La condesa descalza y el Madrid americano de los sesenta

De contar con unos rasgos preconcebidos, Ava Lavinia Gardner habría sido diseñada para aturdir al sexo opuesto. De joven era la mujer más hermosa del cine, más que Elizabeth Taylor o Marilyn Monroe, cualquiera de las dos mucho mejor actriz que ella. Pero en La condesa descalza (1954), una fábula amarga sobre el negocio del cine, Mankiewicz la hace emerger para que la admiración libre una batalla contra la incredulidad. Primero, sus pies descalzos debajo de una cortina tendida, el cabello negro, los labios inclinados, la barbilla hendida, y los ojos verdes, vistiendo un collar escarlata a juego con el color de sus labios, y una blusa blanca escotada que sólo le cubre un hombro, como si se tratara del animal más bello de la creación.

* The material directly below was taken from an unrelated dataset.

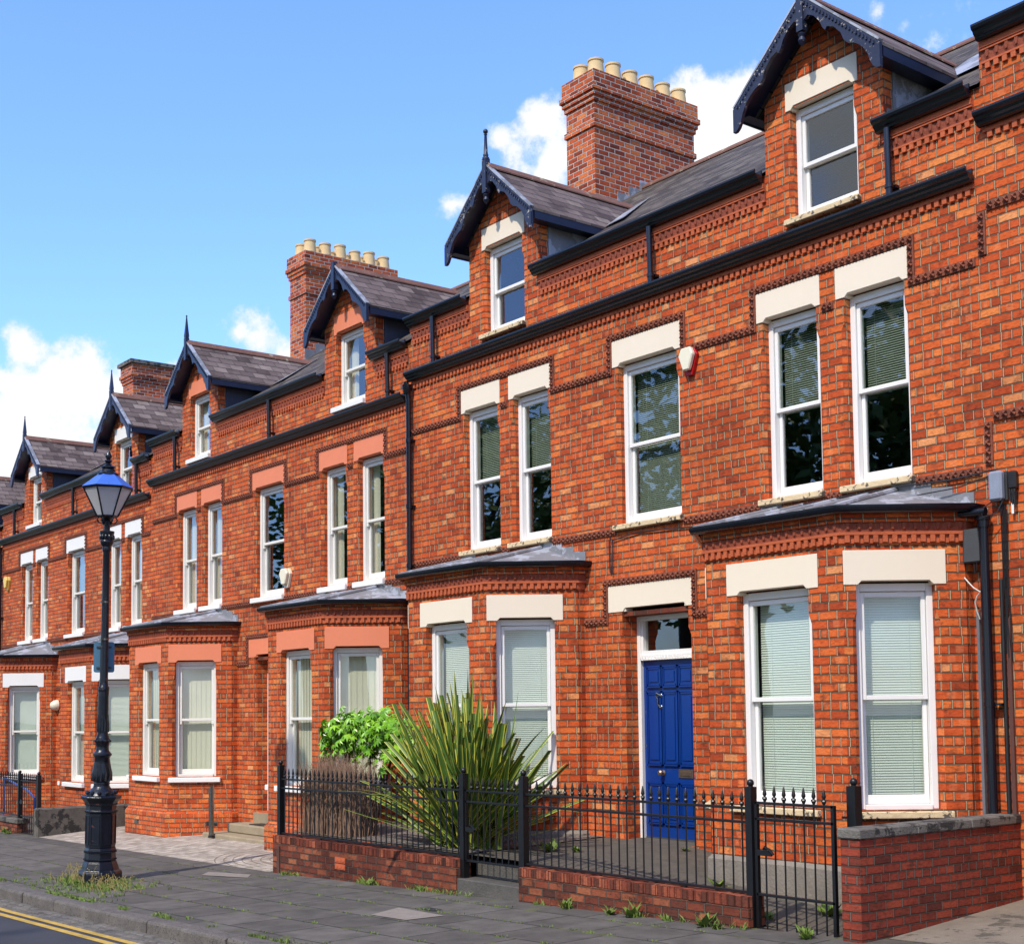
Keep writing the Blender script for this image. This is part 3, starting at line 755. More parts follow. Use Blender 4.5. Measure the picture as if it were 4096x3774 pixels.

María Vargas baila un flamenco americanizado, se supone que es una proletaria y, sin embargo, habla un inglés perfecto y se comporta con soltura y altivez. Casi nadie escribió para Ava Gardner un papel creíble. Su carrera se extendió desde principios de los años cuarenta hasta mediados de los ochenta, pero Hollywood rara vez supo qué hacer con ella. Simplemente querían una versión algo estilizada de cómo era en realidad.

La firme determinación de ser ella misma, al margen del cine, es la obra que ha perdurado. Disponible para los hombres poderosos, antes de cumplir los treinta, se había casado con Mickey Rooney, Artie Shaw y Frank Sinatra, del que siempre estuvo enamorada y jamás llegó a divorciarse del todo. Su barco no tenía rumbo fijo, se acostaba con los grandes armadores y, ocasionalmente, del mismo modo que su personaje, María Vargas, con miembros de la tripulación.

Bebía y le gustaba pelearse, se exilió de Hollywood y vivió durante años en España, donde, al contrario de sus compatriotas, no vio un cliché en los toros y el flamenco. Era una mujer Hemingway; interpretó a Lady Brett en Fiesta (1957), aquella película horrenda que dirigió Henry King, sin poder salvarla del tedio. Fuera del cine, interpretó sus mejores papeles, comportándose como un ser franco, profano y, a menudo, muy inteligente, según se desprende de los testimonios de quienes la conocieron y de las confesiones que ella misma jamás pudo concluir en sus autobiografías inacabadas.

Vivía ya en Knightsbridge, Londres, y se había quedado sin dinero cuando se acercó al periodista Peter Evans, autor de las memorias de Onasis y Brigitte Bardot, y le pidió ayuda: "O escribo un libro o vendo las joyas. Y soy un poco sentimental con respecto a ellas". Le dio un material desinhibido y él se encargó de ordenar el discurso. El cineasta Perico Vidal, que vivió a todo tren el Madrid americano de los sesenta, le contó a Marcos Ordóñez, a propósito de las noches en la venta de Manolo Manzanilla, que se subía a las mesas, levantaba las faldas y se ponía a mear como si cualquier cosa. "Hasta meando sobre una mesa tenía clase".

Todo esto viene a cuento ahora que está de gran actualidad Arde Madrid, la miniserie televisiva de Paco León, que retrata la vida de Gardner en la Colonia del Viso y enciende las hogueras de la dolce vita residual durante el franquismo.